Per certi versi ha tutte le sembianze di un miracolo quello messo in atto dal brand, nato nei primi anni 2000 all’interno della cooperativa sociale Goel. Spingendosi ben oltre i confini calabresi, nel 2016 le splendide creazioni Cangiari hanno solcato le passerelle internazionali della prestigiosa Arab Fashion Week. I capi di alta moda ideati e prodotti dalla comunità creativa guidata dalla stilista Mariapaola Pedetta sono stati premiati durante lo speciale evento Eco Fashion, tenutosi a Dubai e patrocinato da Adidas e Stella McCartney.
La mission
Fin dalle origini la mission di Cangiari (che in dialetto locale significa cambiare) è stata quella di riprendere possesso del territorio. E di farlo seguendo i principi dell’etica e della sostenibilità, temi sempre più cari ai consumatori, e specialmente alla generazione dei millennials. Secondo una recente indagine, nel 2018 le ricerche in rete con parole chiavi riconducibili alla moda ecosostenibile sono aumentate del 47%.
La produzione di Cangiari si rifà alle antiche tecniche calabresi di tessitura a mano, tramandate in filastrocche contenenti le complesse sequenze con cui lavorare i 1800 fili del telaio.

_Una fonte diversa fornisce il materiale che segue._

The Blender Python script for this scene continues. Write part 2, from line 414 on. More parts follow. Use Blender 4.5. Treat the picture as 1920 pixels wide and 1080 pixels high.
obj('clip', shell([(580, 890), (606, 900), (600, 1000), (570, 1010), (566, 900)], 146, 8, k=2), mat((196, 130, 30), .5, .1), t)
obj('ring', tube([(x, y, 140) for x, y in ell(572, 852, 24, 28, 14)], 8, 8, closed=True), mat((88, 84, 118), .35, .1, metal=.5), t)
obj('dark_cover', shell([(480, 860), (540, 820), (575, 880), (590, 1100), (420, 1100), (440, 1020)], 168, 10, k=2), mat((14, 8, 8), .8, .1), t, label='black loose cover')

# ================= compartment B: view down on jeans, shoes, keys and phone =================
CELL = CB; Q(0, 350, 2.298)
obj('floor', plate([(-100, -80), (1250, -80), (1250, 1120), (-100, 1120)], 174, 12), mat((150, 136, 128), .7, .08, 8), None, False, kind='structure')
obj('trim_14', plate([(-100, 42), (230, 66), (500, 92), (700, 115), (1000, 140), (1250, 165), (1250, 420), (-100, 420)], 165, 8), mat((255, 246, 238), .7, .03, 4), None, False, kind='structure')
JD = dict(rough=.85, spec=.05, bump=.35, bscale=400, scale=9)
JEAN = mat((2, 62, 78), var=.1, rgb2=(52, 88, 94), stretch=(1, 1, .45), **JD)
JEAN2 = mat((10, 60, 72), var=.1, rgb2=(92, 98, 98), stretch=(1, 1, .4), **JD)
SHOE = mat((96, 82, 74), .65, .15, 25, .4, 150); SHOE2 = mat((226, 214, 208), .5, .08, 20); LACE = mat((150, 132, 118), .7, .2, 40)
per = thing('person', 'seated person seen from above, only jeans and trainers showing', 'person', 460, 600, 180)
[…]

Per ridurre l’impatto ambientale, la catena produttiva impiega tessuti e colorazioni bio, naturali e sostenibili, certificati in base agli standard GOTS.
Il fortunato percorso e i risultai raccolti insegnano che cangiari il modo di fare moda si può, già dalle prime fasi di produzione. E che se questo avviene partendo da un contesto a volte difficile come quello calabrese, allora dovrebbe essere possibile anche nel resto del mondo. Case di alta moda, designer emergenti o marchi noti del fashion business devono accettare la sfida per cambiare rotta, tutelando responsabilmente ambiente e lavoratori.